Re: 理事の登記 投稿者:
弁護士 浅野晋 投稿日:2009/09/10(Thu) 17:06:58
No.8818
twotom さん
1、まず登記の点ですが、理事として再任されないのに「理事として登記」することはできません。
2、次に、定款に「任期満了でも、後任が就任するまではその職務を行わなければならない」との定めがある場合に、任期満了によって退任した理事が従来通りその職務を行うことができるかどうかは問題です。
3、まず、「役員は、辞任又は任期満了後においても、後任者が就任するまでは、その職務を行わなければならない。」との趣旨の定めは、特定非営利活動促進法にも民法にもありません。
ただ、「任期満了」後の場合には、特定非営利活動促進法24条2項に定めがあり、「定款で役員を社員総会で選任することとしている特定非営利活動法人」について、その任期を「定款により、後任の役員が選任されていない場合に限り、……定款で定められた任期の末日後最初の社員総会が終結するまで」任期を伸長することができるということになっています。
4、しかしこれは、その旨をきちんと定款で定めた場合にのみ任期の伸長が認められるものであって、単に定款で「辞任又は任期満了後においても、後任者が就任するまでは、その職務を行わなければならない。」と定めてもその通りに認められるというものではありません。
5、そもそも役員と団体の関係は委任関係ですから、役員はその委任関係をいつでも解除(つまり辞任)することができます。(民法651条1項)
6、役員が辞任の意思表示をした場合、すぐにその効果が発生しますから(つまり役 員ではなくなりますから)、役員でもないのに「後任者が就任するまでは、その職 務を行わなければならない」とするのは、明らかに異例のことです。

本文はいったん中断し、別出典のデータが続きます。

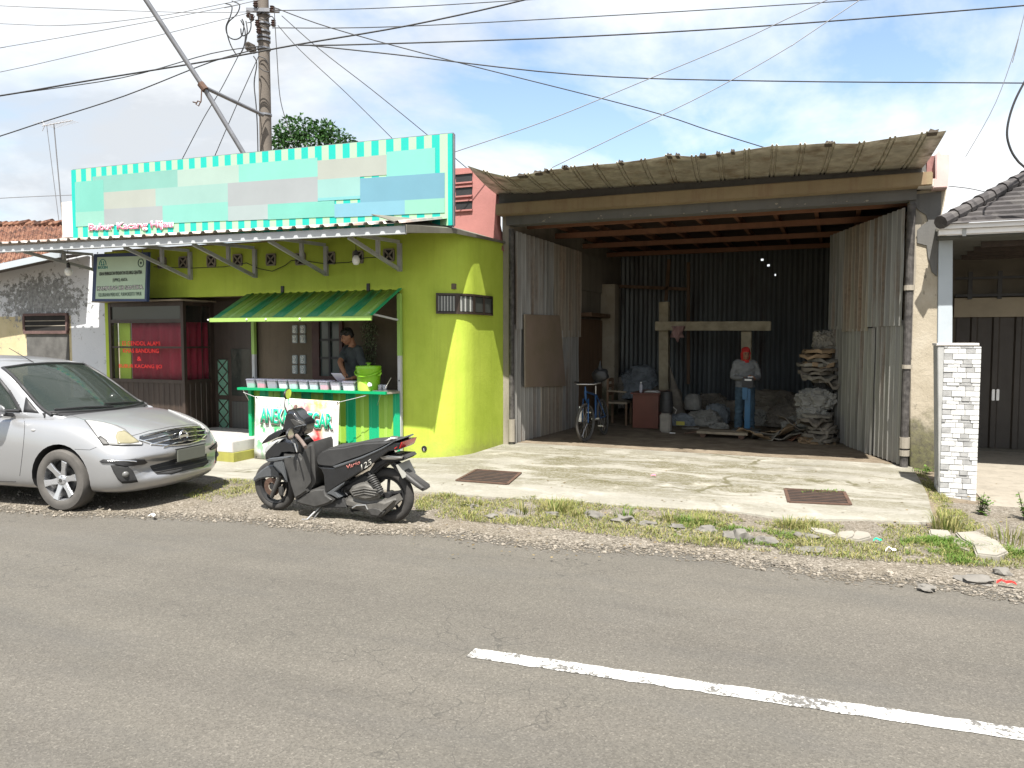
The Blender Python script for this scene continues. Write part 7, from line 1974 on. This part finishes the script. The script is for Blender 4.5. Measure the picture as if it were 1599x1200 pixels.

7、これは恐らく、民法654条の、「委任が終了した場合において、急迫の事情があるときは、受任者……は、委任者……が委任事務を処理することができるに至るまで、必要な処分をしなければならない。」と定めの場合を想定していると思われます。
すなわち、辞任しまたは任期満了して役員の地位を喪失した元役員がその職務を行わなければならないのは、民法654条にいう「急迫の事情がある場合」に限ると解することができます。
8、従って、多数の役員がいて、そのうち1人が辞任したり任期満了によって退任しても特段の「急迫の事情」は生じない場合、当該の退任した役員が従来通り役員の職務を行う必要はありませんし、また既に役員ではないのですから役員の職務を行うこともできないということになります。
9、辞任により法が定める役員の最低数に満たないこととなる場合は、「急迫の事情がある」場合が多いとは考えられますが、それだけですぐに「急迫の事情がある」とは言えないようにも思います。
10、なお、次のような裁判例があります。これは、財団法人の寄付行為では理事の定員が10人以上20人以下となっているのに、10人いた理事の内6人が辞任して理事数が4人となってしまったという場合に、理事会で何かの決議をするために、旧民法56条に基づきこの欠員の6人分の「仮理事」の選任を求めたという事案です。(東京地方裁判所昭和34年5月20日判決(判例タイムス90号58頁、判例時報188号26頁)
このような請求について裁判所は、(1)定員を欠いているから、辞任した理事もなお理事としての権利義務を有しており、この辞任した理事を含めて理事会を開催できること、(2)新たな理事を選任して定員不足を解消することもできること、を理由に申請を却下しました。